一方で、中国、ロシア、アメリカなどの核兵器保有国から核攻撃をしないという取り決めを結び、消極的安全保障を得ます。
まず最初に、民間による対話を通じ、北朝鮮を巻き込んでいきたいのです。
最終的には、こうしたプロセスを通じ、地域内に信頼を構築していきたいと考えています。

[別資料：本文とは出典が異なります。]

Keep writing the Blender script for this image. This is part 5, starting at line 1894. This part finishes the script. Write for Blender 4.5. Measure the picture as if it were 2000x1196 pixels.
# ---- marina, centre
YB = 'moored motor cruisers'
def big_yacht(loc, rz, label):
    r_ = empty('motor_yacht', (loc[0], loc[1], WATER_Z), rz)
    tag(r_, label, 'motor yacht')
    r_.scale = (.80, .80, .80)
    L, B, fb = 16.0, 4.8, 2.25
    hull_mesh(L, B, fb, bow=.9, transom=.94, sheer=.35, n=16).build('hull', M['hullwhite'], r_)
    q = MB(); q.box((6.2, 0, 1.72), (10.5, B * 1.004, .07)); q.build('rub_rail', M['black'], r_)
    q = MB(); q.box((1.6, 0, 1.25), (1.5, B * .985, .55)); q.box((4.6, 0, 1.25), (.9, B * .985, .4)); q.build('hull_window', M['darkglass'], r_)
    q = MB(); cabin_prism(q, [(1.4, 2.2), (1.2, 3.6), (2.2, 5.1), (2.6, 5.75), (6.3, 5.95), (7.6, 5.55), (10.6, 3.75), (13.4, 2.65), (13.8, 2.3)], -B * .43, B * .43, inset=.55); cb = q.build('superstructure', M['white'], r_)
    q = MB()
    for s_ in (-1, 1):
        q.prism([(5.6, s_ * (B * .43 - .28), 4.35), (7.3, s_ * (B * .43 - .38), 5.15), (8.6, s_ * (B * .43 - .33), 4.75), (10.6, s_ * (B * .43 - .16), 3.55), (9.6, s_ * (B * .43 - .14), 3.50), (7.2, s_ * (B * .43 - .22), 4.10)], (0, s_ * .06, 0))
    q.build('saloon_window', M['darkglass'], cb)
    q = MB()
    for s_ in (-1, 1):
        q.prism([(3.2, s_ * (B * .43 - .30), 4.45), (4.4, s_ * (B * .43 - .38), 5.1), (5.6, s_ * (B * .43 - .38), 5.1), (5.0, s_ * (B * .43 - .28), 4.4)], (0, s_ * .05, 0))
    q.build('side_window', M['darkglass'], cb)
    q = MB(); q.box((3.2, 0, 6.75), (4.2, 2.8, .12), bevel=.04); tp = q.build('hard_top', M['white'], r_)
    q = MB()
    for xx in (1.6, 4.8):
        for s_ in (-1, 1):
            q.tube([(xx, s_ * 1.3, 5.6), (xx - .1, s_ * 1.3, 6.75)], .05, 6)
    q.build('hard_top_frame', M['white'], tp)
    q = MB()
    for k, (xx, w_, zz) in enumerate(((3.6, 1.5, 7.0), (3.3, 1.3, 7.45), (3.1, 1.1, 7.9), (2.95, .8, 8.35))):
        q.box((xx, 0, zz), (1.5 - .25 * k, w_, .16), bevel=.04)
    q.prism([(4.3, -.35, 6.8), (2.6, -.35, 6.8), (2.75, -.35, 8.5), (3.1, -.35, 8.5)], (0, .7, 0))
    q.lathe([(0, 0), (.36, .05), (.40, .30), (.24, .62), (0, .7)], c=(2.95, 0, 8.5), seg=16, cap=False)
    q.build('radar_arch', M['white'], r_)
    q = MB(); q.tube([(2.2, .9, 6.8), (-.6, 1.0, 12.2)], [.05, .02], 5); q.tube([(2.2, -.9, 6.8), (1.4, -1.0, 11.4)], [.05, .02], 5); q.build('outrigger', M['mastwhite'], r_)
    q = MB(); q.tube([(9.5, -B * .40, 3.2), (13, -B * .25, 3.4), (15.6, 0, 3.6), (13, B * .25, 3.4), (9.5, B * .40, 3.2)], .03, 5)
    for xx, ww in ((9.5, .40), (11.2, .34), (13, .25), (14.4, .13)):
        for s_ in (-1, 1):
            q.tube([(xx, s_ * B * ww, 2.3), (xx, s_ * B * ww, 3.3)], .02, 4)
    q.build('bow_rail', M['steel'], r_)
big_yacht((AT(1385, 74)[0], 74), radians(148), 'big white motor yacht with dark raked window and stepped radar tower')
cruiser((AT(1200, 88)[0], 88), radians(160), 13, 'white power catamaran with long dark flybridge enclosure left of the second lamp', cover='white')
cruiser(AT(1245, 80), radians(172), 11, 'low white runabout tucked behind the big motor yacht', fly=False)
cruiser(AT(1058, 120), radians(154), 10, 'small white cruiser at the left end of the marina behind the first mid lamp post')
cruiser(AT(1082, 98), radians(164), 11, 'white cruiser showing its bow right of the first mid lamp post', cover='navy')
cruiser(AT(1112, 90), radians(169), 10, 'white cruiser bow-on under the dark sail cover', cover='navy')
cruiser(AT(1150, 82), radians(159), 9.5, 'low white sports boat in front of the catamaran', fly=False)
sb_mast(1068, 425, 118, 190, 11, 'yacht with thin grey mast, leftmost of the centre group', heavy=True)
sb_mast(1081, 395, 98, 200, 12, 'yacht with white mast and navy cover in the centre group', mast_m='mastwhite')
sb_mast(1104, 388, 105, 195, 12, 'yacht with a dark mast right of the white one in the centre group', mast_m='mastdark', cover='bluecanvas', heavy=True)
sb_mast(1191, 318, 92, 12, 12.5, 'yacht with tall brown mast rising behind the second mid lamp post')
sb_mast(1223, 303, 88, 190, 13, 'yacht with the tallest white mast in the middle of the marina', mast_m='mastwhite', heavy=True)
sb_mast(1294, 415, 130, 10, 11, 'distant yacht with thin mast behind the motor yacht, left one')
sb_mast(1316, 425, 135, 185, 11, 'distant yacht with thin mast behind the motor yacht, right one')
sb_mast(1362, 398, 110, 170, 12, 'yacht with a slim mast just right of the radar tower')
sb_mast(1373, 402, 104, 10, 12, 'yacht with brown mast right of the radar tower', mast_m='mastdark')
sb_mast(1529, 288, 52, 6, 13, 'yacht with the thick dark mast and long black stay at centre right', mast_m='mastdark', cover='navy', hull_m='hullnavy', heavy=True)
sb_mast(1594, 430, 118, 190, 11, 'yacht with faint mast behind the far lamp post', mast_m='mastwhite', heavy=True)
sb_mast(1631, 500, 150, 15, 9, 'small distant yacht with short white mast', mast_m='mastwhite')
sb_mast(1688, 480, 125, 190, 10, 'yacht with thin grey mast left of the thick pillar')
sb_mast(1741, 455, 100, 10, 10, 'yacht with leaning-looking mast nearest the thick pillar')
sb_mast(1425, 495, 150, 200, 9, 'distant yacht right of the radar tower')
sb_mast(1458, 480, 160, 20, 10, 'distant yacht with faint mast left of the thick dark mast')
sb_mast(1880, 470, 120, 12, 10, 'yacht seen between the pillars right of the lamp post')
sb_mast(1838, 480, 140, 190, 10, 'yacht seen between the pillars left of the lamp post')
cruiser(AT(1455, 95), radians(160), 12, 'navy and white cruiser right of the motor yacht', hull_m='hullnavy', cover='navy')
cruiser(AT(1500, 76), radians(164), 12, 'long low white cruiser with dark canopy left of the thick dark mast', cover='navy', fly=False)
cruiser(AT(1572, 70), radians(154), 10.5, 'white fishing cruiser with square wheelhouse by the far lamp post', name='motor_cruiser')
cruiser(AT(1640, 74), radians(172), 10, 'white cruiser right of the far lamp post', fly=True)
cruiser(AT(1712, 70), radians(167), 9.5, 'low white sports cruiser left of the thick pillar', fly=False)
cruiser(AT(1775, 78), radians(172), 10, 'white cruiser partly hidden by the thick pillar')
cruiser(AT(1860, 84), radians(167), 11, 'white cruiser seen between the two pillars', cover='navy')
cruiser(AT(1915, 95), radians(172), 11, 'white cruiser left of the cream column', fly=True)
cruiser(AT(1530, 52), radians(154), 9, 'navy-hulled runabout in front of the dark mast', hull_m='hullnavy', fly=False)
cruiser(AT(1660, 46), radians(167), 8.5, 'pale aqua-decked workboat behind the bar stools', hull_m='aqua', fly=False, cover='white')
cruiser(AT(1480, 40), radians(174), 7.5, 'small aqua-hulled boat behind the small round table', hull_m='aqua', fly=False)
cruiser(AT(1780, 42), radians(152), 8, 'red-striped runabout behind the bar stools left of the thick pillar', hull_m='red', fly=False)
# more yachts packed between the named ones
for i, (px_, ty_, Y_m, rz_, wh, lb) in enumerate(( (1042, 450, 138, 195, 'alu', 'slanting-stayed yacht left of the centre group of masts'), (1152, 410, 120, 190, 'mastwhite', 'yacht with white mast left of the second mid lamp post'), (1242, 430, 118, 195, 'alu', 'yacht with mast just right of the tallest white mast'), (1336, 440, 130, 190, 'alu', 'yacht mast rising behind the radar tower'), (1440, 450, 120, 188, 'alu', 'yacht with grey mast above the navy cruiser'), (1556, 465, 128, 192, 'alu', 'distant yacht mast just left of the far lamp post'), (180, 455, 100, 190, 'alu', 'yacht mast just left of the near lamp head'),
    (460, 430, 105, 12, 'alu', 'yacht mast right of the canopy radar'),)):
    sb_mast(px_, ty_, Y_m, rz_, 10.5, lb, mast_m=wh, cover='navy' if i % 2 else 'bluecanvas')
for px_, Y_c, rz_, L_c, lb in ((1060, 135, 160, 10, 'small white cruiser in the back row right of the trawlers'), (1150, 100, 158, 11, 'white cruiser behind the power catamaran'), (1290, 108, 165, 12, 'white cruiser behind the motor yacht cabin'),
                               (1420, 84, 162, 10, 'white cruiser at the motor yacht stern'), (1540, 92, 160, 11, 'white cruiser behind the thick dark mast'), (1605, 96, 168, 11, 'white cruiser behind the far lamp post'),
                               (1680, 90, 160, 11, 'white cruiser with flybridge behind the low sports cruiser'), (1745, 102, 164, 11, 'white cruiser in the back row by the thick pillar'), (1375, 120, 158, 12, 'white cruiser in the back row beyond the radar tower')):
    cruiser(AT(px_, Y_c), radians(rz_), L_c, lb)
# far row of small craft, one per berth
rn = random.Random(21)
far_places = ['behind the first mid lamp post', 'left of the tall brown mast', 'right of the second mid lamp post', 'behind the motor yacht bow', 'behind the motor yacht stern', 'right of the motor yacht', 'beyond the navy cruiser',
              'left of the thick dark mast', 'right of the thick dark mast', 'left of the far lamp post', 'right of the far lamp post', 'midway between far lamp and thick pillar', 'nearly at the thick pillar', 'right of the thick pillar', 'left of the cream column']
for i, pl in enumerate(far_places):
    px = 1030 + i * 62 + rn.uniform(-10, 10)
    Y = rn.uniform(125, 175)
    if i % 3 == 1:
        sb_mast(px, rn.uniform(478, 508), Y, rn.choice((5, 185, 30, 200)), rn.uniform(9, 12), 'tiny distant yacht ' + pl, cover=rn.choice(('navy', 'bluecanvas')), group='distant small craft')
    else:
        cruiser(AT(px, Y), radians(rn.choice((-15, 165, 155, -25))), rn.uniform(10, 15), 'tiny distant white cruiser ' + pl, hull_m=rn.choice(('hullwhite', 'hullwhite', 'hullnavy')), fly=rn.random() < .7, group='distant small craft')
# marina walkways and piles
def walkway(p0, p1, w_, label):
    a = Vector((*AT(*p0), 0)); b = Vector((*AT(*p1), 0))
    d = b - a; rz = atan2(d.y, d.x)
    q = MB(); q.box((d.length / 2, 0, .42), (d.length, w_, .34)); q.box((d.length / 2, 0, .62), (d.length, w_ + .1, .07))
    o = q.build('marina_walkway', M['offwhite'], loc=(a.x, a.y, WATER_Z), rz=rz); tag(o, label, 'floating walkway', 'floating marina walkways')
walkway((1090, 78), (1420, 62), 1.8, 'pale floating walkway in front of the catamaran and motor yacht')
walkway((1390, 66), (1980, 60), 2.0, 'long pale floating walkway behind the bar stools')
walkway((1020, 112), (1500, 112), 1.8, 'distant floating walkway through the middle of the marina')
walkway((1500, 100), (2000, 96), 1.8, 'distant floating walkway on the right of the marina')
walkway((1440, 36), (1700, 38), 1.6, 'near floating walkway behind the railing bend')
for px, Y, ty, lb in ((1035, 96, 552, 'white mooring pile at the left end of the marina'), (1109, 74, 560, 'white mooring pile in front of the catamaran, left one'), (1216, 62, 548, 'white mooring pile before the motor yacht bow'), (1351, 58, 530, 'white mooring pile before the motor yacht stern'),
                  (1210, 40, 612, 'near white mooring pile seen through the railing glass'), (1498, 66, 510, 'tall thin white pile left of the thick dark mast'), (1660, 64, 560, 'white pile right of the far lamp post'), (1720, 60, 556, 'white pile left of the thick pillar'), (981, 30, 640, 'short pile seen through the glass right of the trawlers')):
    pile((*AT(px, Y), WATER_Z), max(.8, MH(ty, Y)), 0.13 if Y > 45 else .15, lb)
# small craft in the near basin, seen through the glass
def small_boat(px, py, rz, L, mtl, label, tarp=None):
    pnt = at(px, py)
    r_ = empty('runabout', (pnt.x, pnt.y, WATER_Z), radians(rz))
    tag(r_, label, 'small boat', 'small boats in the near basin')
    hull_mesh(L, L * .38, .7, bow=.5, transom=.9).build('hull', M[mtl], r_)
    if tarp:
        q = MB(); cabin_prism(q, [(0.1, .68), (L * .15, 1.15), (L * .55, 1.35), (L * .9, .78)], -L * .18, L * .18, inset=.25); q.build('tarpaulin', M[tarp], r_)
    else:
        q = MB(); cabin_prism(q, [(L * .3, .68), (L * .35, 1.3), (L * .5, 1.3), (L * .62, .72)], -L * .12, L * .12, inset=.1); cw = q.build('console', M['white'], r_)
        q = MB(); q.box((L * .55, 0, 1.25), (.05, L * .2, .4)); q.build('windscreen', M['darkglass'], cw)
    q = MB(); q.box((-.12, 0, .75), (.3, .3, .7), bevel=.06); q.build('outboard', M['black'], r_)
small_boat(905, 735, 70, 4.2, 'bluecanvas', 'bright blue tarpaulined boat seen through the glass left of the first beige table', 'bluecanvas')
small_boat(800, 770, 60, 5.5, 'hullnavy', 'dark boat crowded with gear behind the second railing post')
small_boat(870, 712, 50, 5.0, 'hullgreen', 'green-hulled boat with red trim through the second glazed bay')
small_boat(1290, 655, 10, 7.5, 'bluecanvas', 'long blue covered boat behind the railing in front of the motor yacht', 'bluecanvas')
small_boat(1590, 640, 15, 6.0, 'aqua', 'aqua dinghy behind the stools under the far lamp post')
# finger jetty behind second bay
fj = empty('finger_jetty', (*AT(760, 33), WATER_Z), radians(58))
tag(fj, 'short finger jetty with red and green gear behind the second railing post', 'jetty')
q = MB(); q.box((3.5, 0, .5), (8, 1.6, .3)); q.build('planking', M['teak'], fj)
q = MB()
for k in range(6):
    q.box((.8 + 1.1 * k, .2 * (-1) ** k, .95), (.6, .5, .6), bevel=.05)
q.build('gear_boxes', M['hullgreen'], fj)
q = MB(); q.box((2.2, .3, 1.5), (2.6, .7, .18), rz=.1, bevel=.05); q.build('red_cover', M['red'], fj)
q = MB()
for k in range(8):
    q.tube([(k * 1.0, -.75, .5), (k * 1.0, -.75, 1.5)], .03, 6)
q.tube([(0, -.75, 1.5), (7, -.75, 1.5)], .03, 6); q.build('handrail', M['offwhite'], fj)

<鈴木さんは最後に、核拡散を食い止めるためには、長期的には、核廃絶を目指す取り組みを進めることが不可欠だと主張しました。核兵器はいったん使用されると、長期にわたり、人体や環境に重大な影響を与え、非人道的な兵器であるという認識からでした>
長期的には、核兵器は廃絶されなければならないという原則を作り上げていくべきです。短期的には難しいでしょうが、いわゆる人道的な取り組みは、長い目で見れば広げていけます。誰もが最悪のシナリオを回避したいですからね。これは強調しておかなければなりません。オバマ大統領の広島訪問は、長いスパンで考えれば、かなりの影響を与えたと思います。今度は、他の核兵器保有国の指導者たちにも、広島や長崎に来るように勧めたいですね。そうすれば、全ての指導者に、核兵器の人道的な影響を感じてもらうことができるでしょう。これが、今日の議論を通じて、私が考えたことです。